Holy crap, it's been over 8 years since I started this project! I think It's time to resurrect it.
It's funny how much time a project can consume. I now have a pair of red-oak boxes to house both the phono pre-amp and its power supply. Both have aluminum top panels and perforated-steel bottom panels that mount to the boxes using tapped angle aluminum. The power supply attaches to the pre-amp chassis using a six-foot umbilical made up of a set of shielded twisted-pair cables ending with a military-quality 19-pin Bendix twist connector. A power switch enables the supply, which then waits for a signal from the pre-amp to energize the pre-amp circuits. The power supply is finally together so I can move on to the pre-amp.
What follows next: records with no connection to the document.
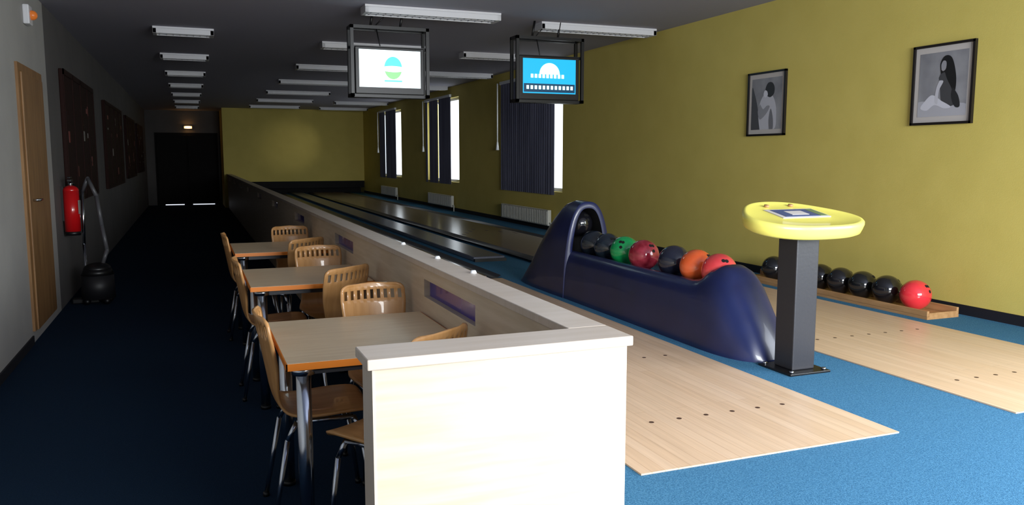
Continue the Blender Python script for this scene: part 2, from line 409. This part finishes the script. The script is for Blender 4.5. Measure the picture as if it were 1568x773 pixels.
# ---------------------------------------------------------------- monitors
M_scr1=mat('screen_white',(222,240,244),0.3,emit=1.5)
M_scr1b=mat('screen_cyan',(70,190,205),0.3,emit=1.2)
M_scr1c=mat('screen_green',(120,200,120),0.3,emit=1.2)
M_scr2=mat('screen_blue',(24,150,196),0.3,emit=1.3)
M_scr2w=mat('screen_pale',(190,235,240),0.3,emit=1.3)
M_scr2d=mat('screen_dark',(20,60,90),0.3,emit=.6)
def monitor(xc,zc,kind):
    b=B(); y=8.1; w,h=.70,.46
    b.box((xc-w/2,y,zc-h/2),(xc+w/2,y+.05,zc+h/2),M_black,.008)
    b.box((xc-w/2+.12,y+.05,zc-h/2+.06),(xc+w/2-.12,y+.10,zc+h/2-.06),M_black,.01)
    sw,sh=.62,.365; zs=zc+.02
    q=lambda x,z,d=.0015:(xc+x,y-d,zs+z)
    base={1:M_scr1,2:M_scr2}[kind]
    b.box((xc-sw/2,y-.001,zs-sh/2),(xc+sw/2,y+.002,zs+sh/2),base)
    def disc(x,z,rx,rz,m,d,a0=0,a1=360):
        b.poly([q(x+rx*math.cos(R(a0+(a1-a0)*i/30)),z+rz*math.sin(R(a0+(a1-a0)*i/30)),d) for i in range(31 if a1-a0<360 else 30)],m)
    if kind==1:
        disc(.03,.01,.09,.11,M_scr1c,.002,180,360); disc(.03,.01,.09,.11,M_scr1b,.002,0,180)
        disc(.03,-.0,.13,.03,M_scr1,.003); b.poly([q(-.06,-.11),q(.12,-.11),q(.12,-.125),q(-.06,-.125)],M_scr1b)
    else:
        disc(.0,.02,.12,.12,M_scr2w,.002,0,180)
        for i in range(9): b.poly([q(-.22+i*.045,-.02,.003),q(-.19+i*.045,-.02,.003),q(-.19+i*.045,.02,.003),q(-.22+i*.045,.02,.003)],M_scr1)
        b.poly([q(-.3,-.17,.002),q(.3,-.17,.002),q(.3,-.08,.002),q(-.3,-.08,.002)],M_scr2d)
        for i in range(12): b.poly([q(-.27+i*.047,-.14,.003),q(-.24+i*.047,-.14,.003),q(-.24+i*.047,-.1,.003),q(-.27+i*.047,-.1,.003)],M_scr2w)
    t=.016
    x0,x1=xc-w/2-.03,xc+w/2+.03; zt=zc+h/2+.20; zb=zc-h/2-.03
    for xx in (x0,x1): b.box((xx-t,y-.03,zb),(xx+t,y+.0,zt),M_black); b.box((xx-t,y+.13,zb),(xx+t,y+.16,zt),M_black); b.box((xx-t,y-.03,zb),(xx+t,y+.16,zb+2*t),M_black); b.box((xx-t,y-.03,zt-2*t),(xx+t,y+.16,zt),M_black)
    b.box((x0,y-.03,zt-2*t),(x1,y,zt),M_black); b.box((x0,y+.13,zt-2*t),(x1,y+.16,zt),M_black)
    b.box((x0,y+.02,zb),(x1,y+.16,zb+2*t),M_black); b.box((x0,y+.02,zc+h/2-.02),(x1,y+.05,zc+h/2+.01),M_black)
    for dx in (-.18,.12): b.tube([(xc+dx,y+.06,zt),(xc+dx+.03,y+.06,H)],.012,M_black)
    b.tube([(xc-.05,y+.08,zc+.1),(xc-.12,y+.09,zt+.02),(xc+.02,y+.1,H)],.006,M_black,6)
    b.obj('ceiling_monitor')
monitor(1.90,2.35,1); monitor(3.64,2.34,2)

# ---------------------------------------------------------------- pictures
G=lambda v,w=None:mat('print_grey_%d'%v,(v,v,int(v*1.05)),0.5)
def picture(y0,y1,z0,z1,kind):
    b=B(); x=XR; fw=.018
    for a,c in (((y0,z0),(y1,z0+fw)),((y0,z1-fw),(y1,z1)),((y0,z0),(y0+fw,z1)),((y1-fw,z0),(y1,z1))):
        b.box((x-.025,a[0],a[1]),(x,c[0],c[1]),M_frame)
    b.box((x-.01,y0+fw,z0+fw),(x-.004,y1-fw,z1-fw),M_mat)
    my,mz=.055,.06
    py0,py1,pz0,pz1=y0+my,y1-my,z0+mz,z1-mz
    m=mat('print_back_%d'%kind,(128,128,134),0.5,rgb2=(160,160,164),scale=4)
    b.box((x-.0115,py0,pz0),(x-.010,py1,pz1),m)
    W=py1-py0; Hh=pz1-pz0
    lay=[0]
    def P(pts,g):
        lay[0]+=1; d=.0118+.0003*lay[0]
        Q=cat([(p[0],p[1],0) for p in pts+[pts[0]]],5)[:-1]
        b.poly([(x-d,py1-W*min(1,max(0,p[0])),pz0+Hh*min(1,max(0,p[1]))) for p in Q],G(g))
    if kind==2:
        P([(.0,.0),(1,.0),(1,.17),(.6,.2),(.0,.24)],178)
        P([(.42,.60),(.50,.72),(.62,.74),(.72,.62),(.74,.40),(.80,.20),(.62,.14),(.50,.22),(.46,.42)],70)
        P([(.50,.24),(.30,.34),(.14,.24),(.06,.14),(.20,.10),(.36,.18),(.56,.12),(.70,.14)],208)
        P([(.44,.56),(.38,.44),(.36,.24),(.42,.20),(.44,.40),(.52,.54)],196)
        P([(.46,.66),(.44,.82),(.52,.93),(.64,.92),(.72,.80),(.78,.56),(.76,.36),(.66,.48),(.58,.60),(.54,.68)],24)
        P([(.47,.72),(.46,.80),(.50,.86),(.56,.84),(.56,.74),(.51,.70)],150)
        P([(.72,.44),(.84,.30),(.88,.14),(.78,.14),(.70,.3)],40)
    else:
        P([(.0,.0),(.30,.0),(.22,.4),(.10,.7),(.0,.8)],80)
        P([(.30,.0),(.24,.30),(.30,.55),(.46,.70),(.66,.68),(.80,.50),(.84,.25),(.78,.0)],196)
        P([(.50,.66),(.46,.78),(.54,.90),(.68,.90),(.76,.80),(.74,.68),(.62,.62)],52)
        P([(.30,.50),(.22,.36),(.30,.20),(.50,.30),(.62,.44),(.52,.46),(.40,.40)],150)
        P([(.46,.62),(.40,.68),(.44,.76),(.52,.74),(.54,.66)],216)
        P([(.62,.0),(.60,.2),(.66,.4),(.74,.2),(.74,.0)],120)
    b.obj('framed_picture')
picture(6.08,6.62,1.70,2.30,1); picture(4.15,4.67,1.735,2.315,2)

# ---------------------------------------------------------------- left wall stuff
b=B()
b.box((XL,7.40,.1),(XL+.02,8.52,2.24),M_door); b.box((XL+.02,7.47,.1),(XL+.035,8.45,2.17),M_door,.004)
b.tube([(XL+.035,7.6,1.15),(XL+.08,7.6,1.15),(XL+.08,7.72,1.15)],.01,M_chrome); b.obj('door_1')
b=B()
b.box((-0.98,YC-.05,0),(.86,YC,2.25),M_ddoor)
for x0,x1 in ((-.93,-.06),(-.04,.81)): b.box((x0,YC-.08,.03),(x1,YC-.05,2.18),M_ddoor,.01)
M_gap=mat('daylight_under_door',(220,225,235),.5,emit=1.2)
b.box((-.75,YC-.07,0.001),(-.2,YC-.06,.028),M_gap); b.box((.05,YC-.07,0.001),(.7,YC-.06,.028),M_gap)
b.obj('door_2')
M_note=mat('note_paper',(130,125,120),.6); M_rednote=mat('red_note',(110,24,20),.5)
def board(y0,y1,z0,z1):
    b=B(); x=XL; b.box((x,y0,z0),(x+.04,y1,z1),M_board,.008)
    b.box((x+.04,y0,z1-.06),(x+.05,y1,z1),M_board); b.box((x+.04,y0,z0),(x+.05,y1,z0+.06),M_board)
    n=max(2,int((y1-y0)/.7))
    for i in range(n+1):
        yy=y0+(y1-y0-.05)*i/n; b.box((x+.04,yy,z0),(x+.05,yy+.05,z1),M_board)
    for i in range(14):
        yy=random.uniform(y0+.1,y1-.2); zz=random.uniform(z0+.15,z1-.25)
        b.box((x+.04,yy,zz),(x+.044,yy+random.choice((.05,.09,.14)),zz+random.choice((.03,.06,.12))),random.choice((M_note,M_rednote,M_board)))
    b.obj('notice_board')
board(9.75,12.6,1.0,2.42); board(14.2,17.6,1.0,2.38); board(18.7,21.6,1.05,2.36); board(22.6,25.2,1.1,2.34)
# fire extinguisher
b=B(); ex,ey=XL+.09,9.4
b.cyl((ex,ey,.74),(ex,ey,1.16),.075,M_red,seg=28); b.sph((ex,ey,1.16),.075,M_red,sc=(1,1,.7)); b.cyl((ex,ey,.70),(ex,ey,.74),.07,M_black,.075,seg=28)
b.cyl((ex,ey,1.2),(ex,ey,1.25),.022,M_chrome); b.box((ex-.02,ey-.09,1.25),(ex+.02,ey+.05,1.275),M_black,.004); b.box((ex-.015,ey-.1,1.285),(ex+.015,ey+.03,1.30),M_black,.004)
b.tube([(ex,ey+.03,1.24),(ex+.02,ey+.1,1.22),(ex+.03,ey+.12,1.05),(ex+.03,ey+.10,.85)],.012,M_black); b.box((ex+.066,ey-.05,.92),(ex+.078,ey+.04,1.06),M_note)
b.box((XL,ey-.03,.85),(ex-.06,ey+.03,1.2),M_black); b.obj('fire_extinguisher')
# vacuum cleaner
b=B(); vx,vy=-.93,9.25; M_vac=mat('vacuum_grey',(28,28,32),.5); M_hose=mat('hose_grey',(80,80,84),.4)
b.cyl((vx,vy,.06),(vx,vy,.30),.16,M_vac,.15,seg=28); b.cyl((vx,vy,.30),(vx,vy,.36),.155,M_black,.13,seg=28); b.sph((vx,vy,.36),.13,M_black,sc=(1,1,.5))
for a in range(4): b.sph((vx+.13*math.cos(a*1.57+.7),vy+.13*math.sin(a*1.57+.7),.035),.035,M_black,12,8)
b.tube([(vx-.12,vy+.12,.04),(vx-.13,vy+.2,.6),(vx-.12,vy+.25,1.15)],.016,M_chrome)
b.tube([(vx-.12,vy+.25,1.15),(vx-.06,vy+.2,1.28),(vx+.02,vy+.12,1.1),(vx+.06,vy+.05,.8),(vx+.1,vy,.55),(vx+.05,vy,.4)],.02,M_hose)
b.box((vx-.25,vy+.02,.0),(vx+.0,vy+.14,.05),M_black,.01); b.obj('vacuum_cleaner')
# siren
b=B(); b.box((XL,7.9,2.60),(XL+.05,8.06,2.76),M_lamp,.01); b.sph((XL+.06,7.98,2.68),.04,mat('amber_lens',(220,120,50),.3,emit=.15)); b.obj('alarm_siren')
# exit lamp
b=B(); b.box((-.12,YC-.06,2.38),(.12,YC,2.46),M_lamp); b.sph((0,YC-.09,2.42),.05,mat('warm_bulb',(255,190,110),.3,emit=14),sc=(2,.6,.6)); b.obj('wall_lamp')

# ---------------------------------------------------------------- lights
def area(name,loc,rot,sx,sy,e,col,spread=180):
    l=bpy.data.lights.new(name,'AREA'); l.shape='RECTANGLE'; l.size=sx; l.size_y=sy; l.energy=e; l.color=col; l.spread=math.radians(spread)
    o=bpy.data.objects.new(name,l); o.location=loc; o.rotation_euler=rot; scene.collection.objects.link(o); return o
area('window_daylight',((bx0+bx1)/2,YB-.16,(bz0+bz1)/2),(R(90-22),0,R(-12)),bx1-bx0-.1,bz1-bz0-.1,330,(.95,.98,1.0),130)
area('side_window_daylight',(XR+.06,.35,1.85),(0,R(90-15),0),1.6,3.5,170,(.88,.94,1.0),150)
sp=bpy.data.lights.new('far_window_beam','SPOT'); sp.energy=45; sp.spot_size=R(30); sp.spot_blend=1.0; sp.color=(1,.95,.8); sp.shadow_soft_size=.1
o=bpy.data.objects.new('far_window_beam',sp); o.location=(4.9,22.4,2.2); scene.collection.objects.link(o)
o.rotation_euler=(Vector((2.95,25.6,1.85))-Vector(o.location)).to_track_quat('-Z','Y').to_euler()
w=bpy.data.worlds.new('World'); scene.world=w; w.use_nodes=True
bg=w.node_tree.nodes['Background']; bg.inputs[0].default_value=(.86,.94,1,1); bg.inputs[1].default_value=2.5

# ---------------------------------------------------------------- camera
c=bpy.data.cameras.new('camera'); co=bpy.data.objects.new('camera',c); scene.collection.objects.link(co)
co.location=(0,0,1.5); co.rotation_euler=(R(90-6.72),0,R(-21.59)); c.sensor_width=36; c.lens=28.47; c.clip_end=200
scene.camera=co
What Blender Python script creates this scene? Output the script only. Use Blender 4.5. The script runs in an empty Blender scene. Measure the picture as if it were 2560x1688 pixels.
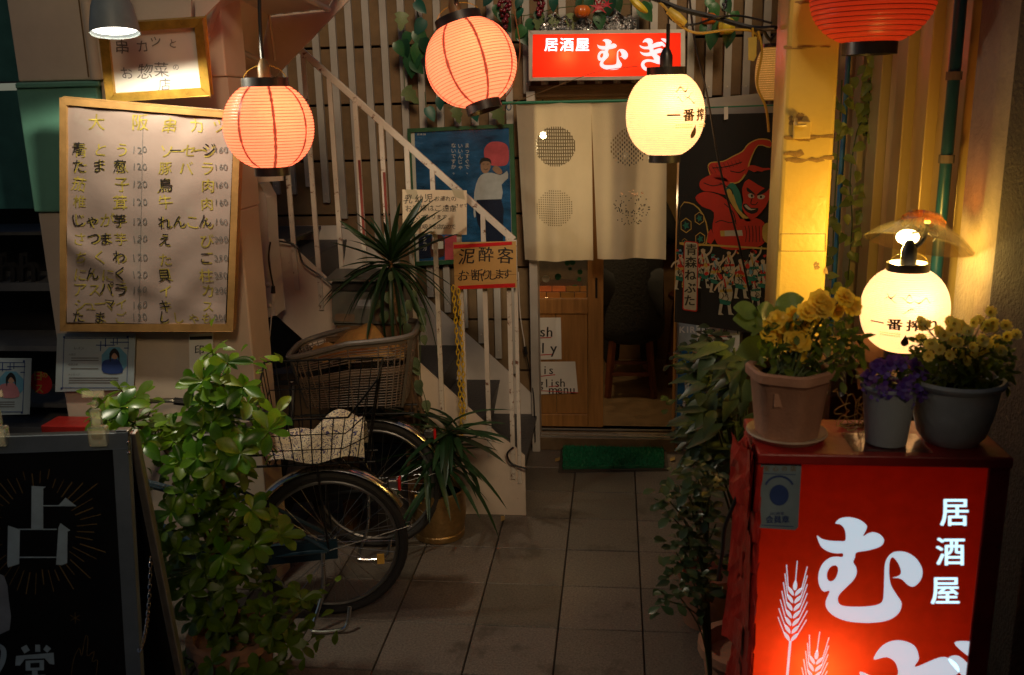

I built the pre-amp's first two stages on a slab of Delrin, not stopping to think that it will sink my tubes into the chassis. This is significant for the 2nd-stage tubes, which are 6AM4s (pretty short single triodes.) A switch on the pre-amp front panel tells the remote power supply to energize the amp circuits. I used gas regulators in the pre-amp (if I didn't provide schematics earlier, I'll plan to in the future,) which require more than the regulated voltage to start. This would mean that I have 45V more across my current regulators than I planned, making them dissipate a lot! To cover this, I installed a current monitor in the power-supply chassis to detect when the gas regulators fire off: when the current steps up, a voltage-dropping resistor is placed in series with the B+ supply that drops the voltage down to the levels I planned.
Anyway, I'll post more status when it gets juicy, and hopefully sooner than 8 years!
I attached a few pictures of the power supply and pre-amp. With all the things I screwed in underneath, the top looks like a crazy riveter got loose!